First and foremost, our findings show ITP is not focused on affiliate links. However, this statement comes with a disclaimer. ITP is an “intelligent” system; just because there does not appear to be a current impact on affiliate links doesn’t mean there won’t be in the future. Because of this, we plan to regularly test links on all Apple devices to stay up-to-date on any new developments.
It is appropriate to explore the worst-case scenario should ITP begin to impact affiliate links. For Awin, the potential impact is actually quite small, with approximately three percent of all Awin sales made on Apple devices and using Safari browsers, with a latency period of more than 24 hours and with advertisers who rely entirely on third-party cookies for their tracking.
The reason ITP has become such a talking point (it’s not every day an operating system update generates 5,000+ comments on reddit) is it has the intentional aim of preventing tracking after an initial 24-hour period. This is hugely at odds with affiliate marketing standards, where sales are traditionally attributed after the 30-day cookie window. The legitimacy of this is an entire discussion in its own right, but it’s safe to say many purchases are considerably more complex than the final 24 hours preceding the purchase decision.
It is no surprise that the US Advertising Bureau and US Association of National Advertisers – as well as the UK’s IAB – have written an open letter in AdWeek, stating their discontent with Apple potentially limiting tracking activity. You can read more about that letter, and Apple’s response here.
Changes to ITP are anticipated by Awin, and as the first performance marketing network to develop fingerprinting and cross-device tracking, work has already been done to mitigate the impact of this on the affiliate community.
There are three critical factors when considering the impact of ITP to affiliate link tracking:
- The volume of sales occurring after the 24-hour cut off period
- The usage of Safari-enabled devices on this subset of transactions
- The method of tracking an advertiser uses
Volume of sales occurring after the 24-hour cut off period
Using data at Awin’s disposal, we honed in on three of our 15 territories, as they represent three different affiliate markets and can give a good pulse of how the industry could be impacted: France, the US and the UK. First, we examined what percentage of sales in these three regions occur more than 24 hours after the last affiliate click.
Differences in sales occurring outside of the 24-hour ITP cookie period vary based on the type of publishers prevalent in each specific region. The more varied the publisher mix and the lower the share of content publishers, the less impactful ITP would be, should it start to block affiliate tracking.
Sales from Apple devices
The next factor to consider is which operating systems are used for transactions that occur outside of the initial 24-hour cookie window.
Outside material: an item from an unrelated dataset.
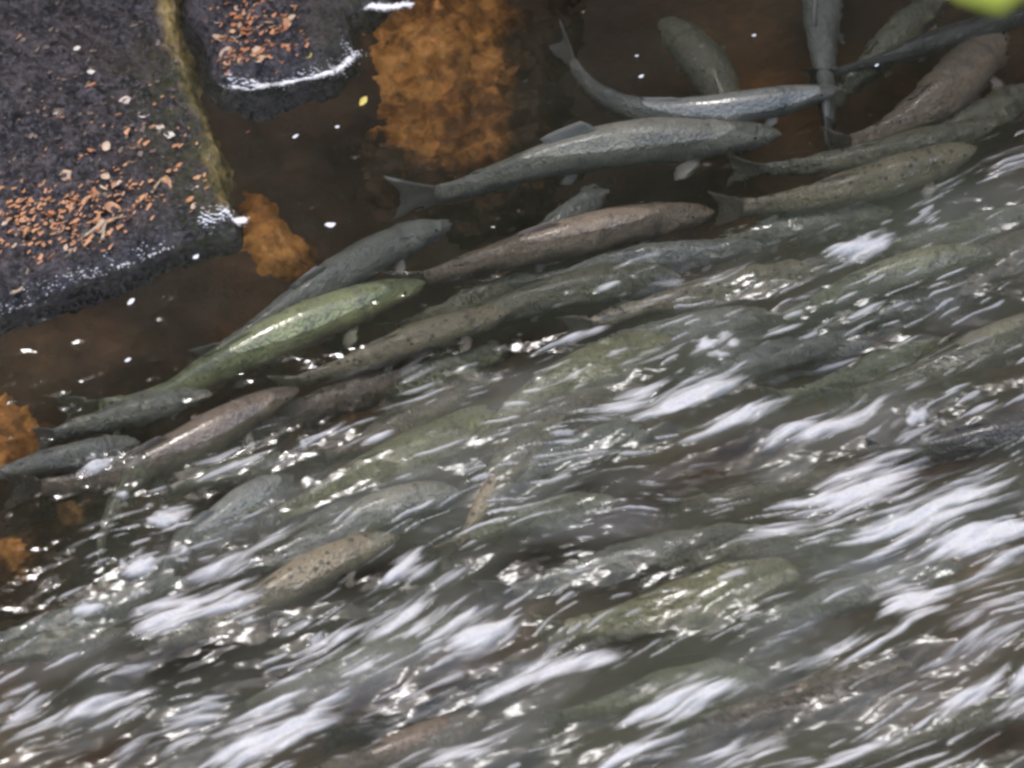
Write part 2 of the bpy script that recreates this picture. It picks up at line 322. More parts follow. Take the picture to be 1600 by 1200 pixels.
# ------------------------------------------------------------------ salmon
FISH_MATS = {}
def fish_mat(key, back, flank, belly, spot=0.0, red=0.0, coat=.25):
    if key in FISH_MATS: return FISH_MATS[key]
    m = NT('salmon_skin_'+key); a = m.attr('around'); t = m.attr('along')
    n = m.noise(17, 5, .65); n2 = m.noise(80, 4, .65)
    aw = m.math('ADD', a, m.math('MULTIPLY', m.math('SUBTRACT', n, .5), 1.9))
    c = m.ramp(m.rng(aw, -1, 1), [(.12, belly), (.36, tuple((x+y)/2 for x, y in zip(belly, flank))), (.55, flank), (.82, tuple((x*2+y)/3 for x, y in zip(flank, back))), (.98, back)])
    c = m.mix(m.rng(n2, .45, .7, 0, .5), c, tuple(x*.5 for x in flank))
    c = m.mix(m.rng(m.noise(9, 4, .6), .48, .66, 0, .6), c, tuple(x*.6 for x in back))
    c = m.mix(m.rng(m.noise(30, 5, .7), .56, .74, 0, .55), c, tuple(.5*x+.22 for x in flank))
    if red: c = m.mix(m.math('MULTIPLY', m.rng(m.math('ABSOLUTE', m.math('ADD', a, .25)), .32, .05), red), c, (.30, .05, .04))
    # gill cover rim, jaw line and head tone
    c = m.mix(m.math('MULTIPLY', m.rng(m.math('ABSOLUTE', m.math('SUBTRACT', t, .205)), .020, .004), .3), c, (.03, .027, .024))
    if spot:
        vo = m.n('TexVoronoi'); vo.inputs['Scale'].default_value = 62; m.l(m.obj(), vo.inputs['Vector'])
        sp = m.math('MULTIPLY', m.rng(vo.outputs['Distance'], .30, .22), m.rng(a, .0, .5)); c = m.mix(m.math('MULTIPLY', sp, spot), c, (.015, .014, .012))
    vs_ = m.n('TexVoronoi'); vs_.inputs['Scale'].default_value = 210; m.l(m.obj(), vs_.inputs['Vector'])
    h = m.math('ADD', m.math('MULTIPLY', vs_.outputs['Distance'], .5), n2)
    FISH_MATS[key] = m.done(m.pbr(c, .42, .5, m.bump(m.math('ADD', h, m.math('MULTIPLY', n, 2.0)), .9, .008), coat=coat, coatn=m.bump(m.math('ADD', n, m.math('MULTIPLY', n2, .3)), .35, .006))); return FISH_MATS[key]
def fin_mat(key, col):
    k = 'fin_'+key
    if k in FISH_MATS: return FISH_MATS[k]
    m = NT('salmon_'+k); n = m.noise(60, 3, .6)
    c = m.mix(m.rng(n, .3, .7), tuple(x*.6 for x in col), col)
    b = m.pbr(c, .4, .5, coat=.2); tr = m.n('BsdfTranslucent'); m.l(c, tr.inputs[0])
    mx = m.n('MixShader'); mx.inputs[0].default_value = .35; m.l(b.outputs[0], mx.inputs[1]); m.l(tr.outputs[0], mx.inputs[2])
    tp = m.n('BsdfTransparent'); m2 = m.n('MixShader'); m.l(m.rng(n, .3, .7, .15, .5), m2.inputs[0]); m.l(mx.outputs[0], m2.inputs[1]); m.l(tp.outputs[0], m2.inputs[2])
    FISH_MATS[k] = m.done(m2); return FISH_MATS[k]
PAL = {  # back, flank, belly, fins, spots, red band
 'grey':   ((.105,.11,.098), (.19,.19,.15), (.13,.13,.145), (.20,.20,.19), .3, 0),
 'slate':  ((.10,.112,.112), (.16,.168,.16), (.14,.145,.16), (.20,.21,.22), .2, 0),
 'olive':  ((.085,.085,.06), (.155,.15,.095), (.12,.115,.10), (.16,.155,.12), .3, 0),
 'green':  ((.10,.125,.055), (.22,.245,.08), (.15,.14,.13), (.18,.18,.12), .4, .3),
 'moss':   ((.085,.095,.06), (.16,.17,.085), (.13,.125,.11), (.16,.16,.12), .3, 0),
 'yellow': ((.14,.135,.06), (.27,.25,.095), (.19,.17,.12), (.20,.19,.11), .4, 0),
 'tan':    ((.14,.115,.075), (.26,.21,.12), (.17,.15,.13), (.22,.18,.13), .7, 0),
 'brown':  ((.09,.065,.05), (.18,.13,.09), (.10,.09,.095), (.14,.115,.10), .3, .05),
 'rust':   ((.12,.088,.062), (.22,.158,.105), (.12,.10,.105), (.16,.125,.11), .3, .08),
 'dark':   ((.03,.03,.032), (.06,.058,.056), (.08,.078,.085), (.07,.07,.07), .1, 0)}
M_EYE = None
def eye_mat():
    m = NT('salmon_eye'); return m.done(m.pbr((.012, .011, .01), .08, .6, coat=.6))
M_EYE = eye_mat()
TK = [0, .015, .045, .09, .15, .22, .35, .5, .65, .8, .92, 1]
HK = [.10, .25, .42, .58, .75, .88, 1.0, .98, .84, .64, .52, .50]
WK = [.12, .30, .50, .68, .84, .94, 1.0, .94, .74, .50, .32, .22]
def catmull(P, n):
    P = [Vector(p) for p in P]; P = [P[0]*2-P[1]]+P+[P[-1]*2-P[-2]]; S = []
    for k in range(1, len(P)-2):
        for q in range(24):
            t = q/24; a, b, c, d = P[k-1:k+3]
            S.append(.5*((2*b)+(c-a)*t+(2*a-5*b+4*c-d)*t*t+(3*b-a-3*c+d)*t**3))
    S.append(P[-2]); L = [0]
    for a, b in zip(S, S[1:]): L.append(L[-1]+(b-a).length)
    A = np.array([tuple(p) for p in S]); q = np.linspace(0, L[-1], n)
    return np.stack([np.interp(q, L, A[:, k]) for k in range(3)], -1), L[-1]
def fin(name, base, tips, side, mat, parent, thick=.0022, steps=5):
    """rays from base points to tip points, with real thickness and ridged rays"""
    base = np.array(base); tips = np.array(tips); side = np.array(side); n = len(base)
    V = []
    for sgn in (1, -1):
        for j in range(steps):
            q = j/(steps-1)
            for i in range(n):
                th = thick*(1-.75*q)*(1.0 if i % 2 else .55)*(.4 if i in (0, n-1) else 1)
                p = base[i]*(1-q)+tips[i]*q
                V.append(p+side*(sgn*th+.004*math.sin(q*2.2+i*.5)*q))
    F = []; N = n*steps
    for j in range(steps-1):
        for i in range(n-1):
            a = j*n+i; F.append((a, a+1, a+n+1, a+n)); F.append((N+a, N+a+n, N+a+n+1, N+a+1))
    rim = [i for i in range(n)]+[j*n+n-1 for j in range(1, steps)]+[(steps-1)*n+i for i in range(n-2, -1, -1)]+[j*n for j in range(steps-2, 0, -1)]
    for a, b in zip(rim, rim[1:]+rim[:1]): F.append((b, a, N+a, N+b))
    return mesh(name, V, F, mat, parent)
def salmon(label, pts, wpx, pal, z=-.045, roll=14, pect=1.0, dorsal=1.0, group='salmon crowding up the stream'):
    """pts run from snout to tail tip as photo positions, each lying at its depth z below the water level"""
    zz = z if isinstance(z, (list, tuple)) else [z]*len(pts)
    if 'gleam' not in label and 'shining' not in label: zz = [q-(.003 if isinstance(z, (list, tuple)) else (-.004 if q > -.062 else 0)) for q in zz]
    W = [at(p[0], p[1], q) for p, q in zip(pts, zz)]
    NR, NS = 46, 22
    S, L = catmull(W, 101)
    cen = S[50].copy()
    root = bpy.data.objects.new('salmon', None); C.objects.link(root); root.location = cen; root.empty_display_size = .05
    tag(root, label, 'salmon', group)
    b = wpx*1.10*PX/2/1.17; a = 1.34*b
    back, flank, belly, fcol, spot, red = PAL[pal]
    belly = tuple(x*.62 for x in belly)  # underside shade put into the belly colour
    back, flank, belly, fcol = [(c_[0]*1.08+g_*.62, c_[1]*1.03+g_*.58, c_[2]*.92+g_*.44) for c_ in (back, flank, belly, fcol) for g_ in (sum(c_)/3,)]
    wet = 'gleam' in label or 'shining' in label
    sm = fish_mat(pal+('_wet' if wet else ''), back, flank, belly, spot, red, 1.0 if wet else .25); fm = fin_mat(pal, fcol)
    Tn = np.gradient(S, axis=0); Tn = -Tn/np.linalg.norm(Tn, axis=1)[:, None]        # towards the head
    up = np.array([0, 0, 1.0]); Sd = np.cross(Tn, up); Sd /= np.linalg.norm(Sd, axis=1)[:, None]; Up = np.cross(Sd, Tn)
    cr, sr = math.cos(R(roll)), math.sin(R(roll)); Sd, Up = Sd*cr+Up*sr, Up*cr-Sd*sr
    def fr(u):
        i = u*100; k = int(min(99, max(0, i))); q = i-k
        return (S[k]*(1-q)+S[k+1]*q-cen, Tn[k], Sd[k], Up[k])
    BODY = .875
    V = []; al = []; ar = []
    ts = np.concatenate([np.linspace(0, .12, 12)**1.0, np.linspace(.14, 1, NR-12)])
    for t in ts:
        p, tv, sv, uv = fr(t*BODY); hh = np.interp(t, TK, HK)*a; ww = np.interp(t, TK, WK)*b
        droop = -.10*a*max(0, 1-t/.10)
        for k in range(NS):
            an = 2*math.pi*k/NS; cs, sn = math.cos(an), math.sin(an)
            rr = 1.0
            if t < .13: rr -= .10*math.exp(-((sn+.30)/.13)**2)                       # mouth
            rr += .035*math.exp(-((t-.195)/.016)**2)-.03*math.exp(-((t-.222)/.014)**2)  # gill cover
            e = .88
            x_ = ww*rr*math.copysign(abs(cs)**e, cs); y_ = hh*rr*math.copysign(abs(sn)**e, sn)
            V.append(p+sv*x_+uv*(y_+droop)); al.append(t); ar.append(sn)
    n = len(ts); V.append(fr(0)[0]+fr(0)[1]*.004-fr(0)[3]*.10*a); al.append(0); ar.append(0); V.append(fr(BODY)[0]); al.append(1); ar.append(0)
    F = [(j*NS+k, j*NS+(k+1) % NS, (j+1)*NS+(k+1) % NS, (j+1)*NS+k) for j in range(n-1) for k in range(NS)]
    F += [(n*NS, (k+1) % NS, k) for k in range(NS)]+[(n*NS+1, (n-1)*NS+k, (n-1)*NS+(k+1) % NS) for k in range(NS)]
    mesh('body', V, F, sm, root, attrs={'along': al, 'around': ar})
    # tail fin
    p, tv, sv, uv = fr(.862); p1, t1, s1, u1 = fr(.93); LT = L*.138
    ks = np.linspace(-1, 1, 11)
    fin('tail_fin', [p+uv*k*.40*a for k in ks], [p-(tv*.5+t1*.5)*LT*(.70+.30*abs(k)**1.5)+u1*k*(1.40-.1*abs(k))*a for k in ks], sv, fm, root, .003, 7)
    def body_pt(t, an):
        q, tv, sv, uv = fr(t*BODY); hh = np.interp(t, TK, HK)*a; ww = np.interp(t, TK, WK)*b
        return q+sv*ww*.96*math.cos(an)+uv*hh*.96*math.sin(an), tv, sv, uv
    def median_fin(name, t0, t1_, hgt, sgn, lean, m_=7):
        Bp = []; Tp = []
        for k in range(m_):
            q = k/(m_-1); x, tv, sv, uv = body_pt(t0+(t1_-t0)*q, sgn*math.pi/2)
            pr = (1-.55*q)*min(1, .55+q*3)
            Bp.append(x-uv*sgn*.004); Tp.append(x+uv*sgn*hgt*a*pr-tv*lean*a*(1-.3*q))
        fin(name, Bp, Tp, sv, fm, root)
    if dorsal: median_fin('dorsal_fin', .50, .65, .58*dorsal, 1, .42)
    median_fin('adipose_fin', .845, .87, .20, 1, .28, 4); median_fin('anal_fin', .74, .86, .48, -1, .32)
    for sg in (1, -1):
        an = -R(42) if sg > 0 else math.pi+R(42)
        if pect:
            Bp = []; Tp = []
            for k in range(7):
                q = k/6; x, tv, sv, uv = body_pt(.225+.03*q, an); o_ = sv*sg
                Bp.append(x); ln = pect*a*(1.12-.75*q*q)*(.80+.4*math.sin(min(1, q*2.5)*1.57))*.78
                Tp.append(x+(o_*.72-uv*.35-tv*(.45+.55*q))*ln)
            fin('pectoral_fin', Bp, Tp, np.array(tv)*.5+np.array(uv)*.85, fm, root)
        Bp = []; Tp = []
        for k in range(5):
            q = k/4; x, tv, sv, uv = body_pt(.585+.03*q, -R(58) if sg > 0 else math.pi+R(58)); o_ = sv*sg
            Bp.append(x); Tp.append(x+(o_*.45-uv*.5-tv*(.5+.4*q))*a*(.68-.28*q))
        fin('pelvic_fin', Bp, Tp, uv, fm, root)
        x, tv, sv, uv = body_pt(.075, R(22) if sg > 0 else math.pi-R(22)); ev = []
        r = .085*a
        for i in range(5):
            ph = math.pi/2*i/4
            for k in range(10):
                ag = 2*math.pi*k/10
                ev.append(x+sv*sg*r*.55*math.sin(ph)+(tv*math.cos(ag)+uv*math.sin(ag))*r*math.cos(ph))
        ef = [(i*10+k, i*10+(k+1) % 10, (i+1)*10+(k+1) % 10, (i+1)*10+k) for i in range(4) for k in range(10)]
        mesh('eye', ev, ef, M_EYE, root)
    return root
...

When we examine specific transactions occurring 24 hours after the initial click, the presence of Apple operating systems varies quite noticeably between France, the US/UK. By combining these two territories, we start to build a much better picture of how much risk publishers in each territory face.
Types of tracking used
Most traditional networks use cookie-based tracking, albeit with additions like cross-device tracking, fingerprinting, etc. For cookie-tracked programs, the way they fire a network’s tracking pixel also impacts what effect ITP will have. Simply put, advertisers who allow network tags on their website unconditionally (i.e. for all their traffic) will be less impacted because the network can serve first-party cookies from the advertiser’s own domain. This is how Awin’s Mastertag solution works. It’s worth noting, advertisers that track using server-to-server are likely to entirely avoid the impact of ITP since it’s a cookie-less tracking solution.
With our three data sources explored, what is the worst-case scenario for the final impact of ITP? In truth, it varies a lot by publisher type and tracking method. Those most affected are search and content publishers, which aligns with where we would expect to see those publishers in the overall purchase funnel.
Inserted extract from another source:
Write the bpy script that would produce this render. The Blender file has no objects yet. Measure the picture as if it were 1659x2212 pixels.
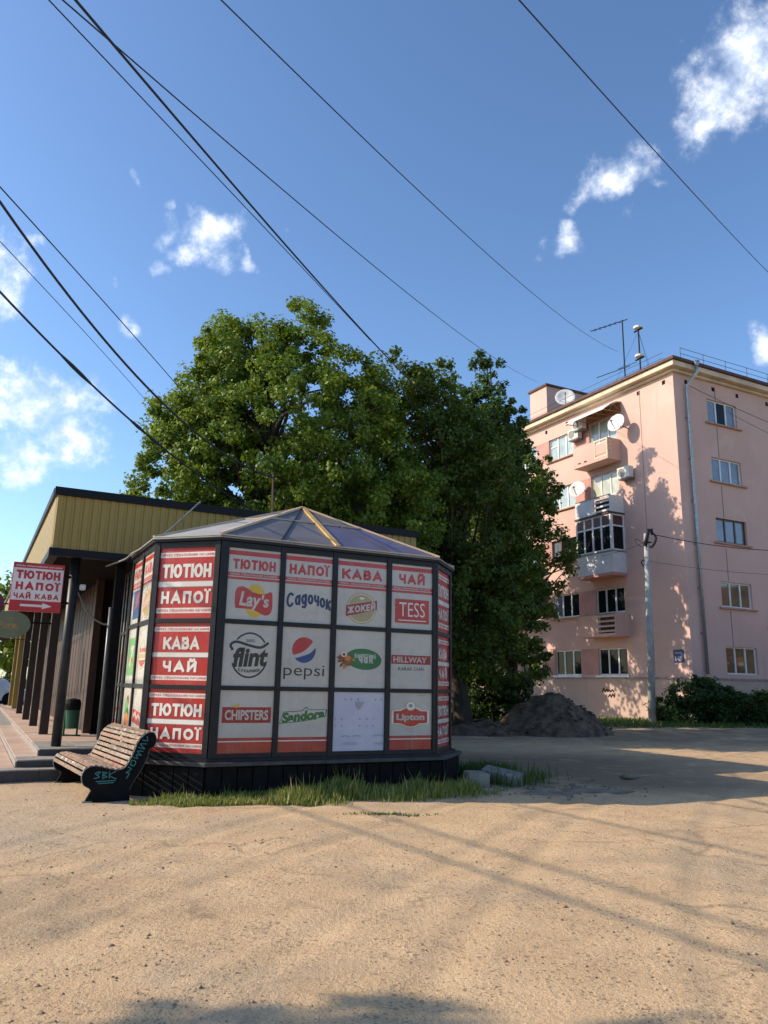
import bpy, math, random
import numpy as np
from mathutils import Vector, Matrix
R = math.radians
random.seed(7)
scene = bpy.context.scene
col = scene.collection

# ------------------------------------------------------------------ camera
cam_d = bpy.data.cameras.new('camera')
cam_d.sensor_fit = 'VERTICAL'
cam_d.sensor_height = 36.0
cam_d.lens = 36.0 * 1661.0 / 2212.0
cam_d.clip_end = 3000
cam = bpy.data.objects.new('camera', cam_d)
col.objects.link(cam)
cam.rotation_mode = 'QUATERNION'
PITCH, ROLL = R(12.707), R(1.132)
cam.rotation_quaternion = (Matrix.Rotation(R(90) + PITCH, 4, 'X') @ Matrix.Rotation(ROLL, 4, 'Z')).to_quaternion()
cam.location = (0, 0, 1.5)
scene.camera = cam

# ------------------------------------------------------------------ light
SUN_EL, SUN_AZ = R(31.3), R(1.5)           # light travels towards +X, a little towards +Y
travel = Vector((math.cos(SUN_EL) * math.cos(SUN_AZ), math.cos(SUN_EL) * math.sin(SUN_AZ), -math.sin(SUN_EL)))
sun_d = bpy.data.lights.new('sun', 'SUN')
sun_d.energy = 5.0
sun_d.angle = R(0.53)
sun_d.color = (1.0, 0.83, 0.63)
sun = bpy.data.objects.new('sun', sun_d)
col.objects.link(sun)
sun.rotation_mode = 'QUATERNION'
sun.rotation_quaternion = travel.to_track_quat('-Z', 'Y')
sun.location = (-30, 0, 30)

scene.view_settings.view_transform = 'Standard'
scene.view_settings.look = 'None'
scene.view_settings.gamma = 1.0
scene.view_settings.exposure = 0.33
scene.view_settings.use_curve_mapping = False
scene.cycles.max_bounces = 6
scene.cycles.transparent_max_bounces = 4
scene.cycles.use_denoising = True

# ------------------------------------------------------------------ sky
world = bpy.data.worlds.new('World')
scene.world = world
world.use_nodes = True
nt = world.node_tree
nt.nodes.clear()

def nnode(t, typ, **kw):
    n = t.nodes.new(typ)
    for k, val in kw.items():
        setattr(n, k, val)
    return n

def vmath(t, op, a=None, b=None, val=None):
    n = t.nodes.new('ShaderNodeMath'); n.operation = op
    for i, s in enumerate((a, b)):
        if s is None: continue
        if isinstance(s, (int, float)): n.inputs[i].default_value = s
        else: t.links.new(s, n.inputs[i])
    return n.outputs[0]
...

Stats grouping all publishers together don’t always tell the whole story. There are some publishers more affected than others. Below we can see the distribution of how impactful ITP could be across sales-active publisher bases in each of these countries.
In the UK, it’s sad to see almost one-in-10 publishers could face a 25% earnings loss from affiliate marketing if ITP decides affiliate tracking is cause for consumer concern. Thankfully, this has not happened. Our fundamental belief is affiliate marketing is in a strong position to remain unscathed as regulation changes and browsers start empowering consumers. Awin’s payment models and use of sales validation periods mean our channel must deliver value to consumers or it fails, shielding the industry from consumer ire often directed towards other, more-intrusive advertising methods.
Regardless of potential impact to affiliate tracking from ITP, what’s clear is the importance of continual investment in tracking, something Awin is passionate about and determined to improve in the coming months.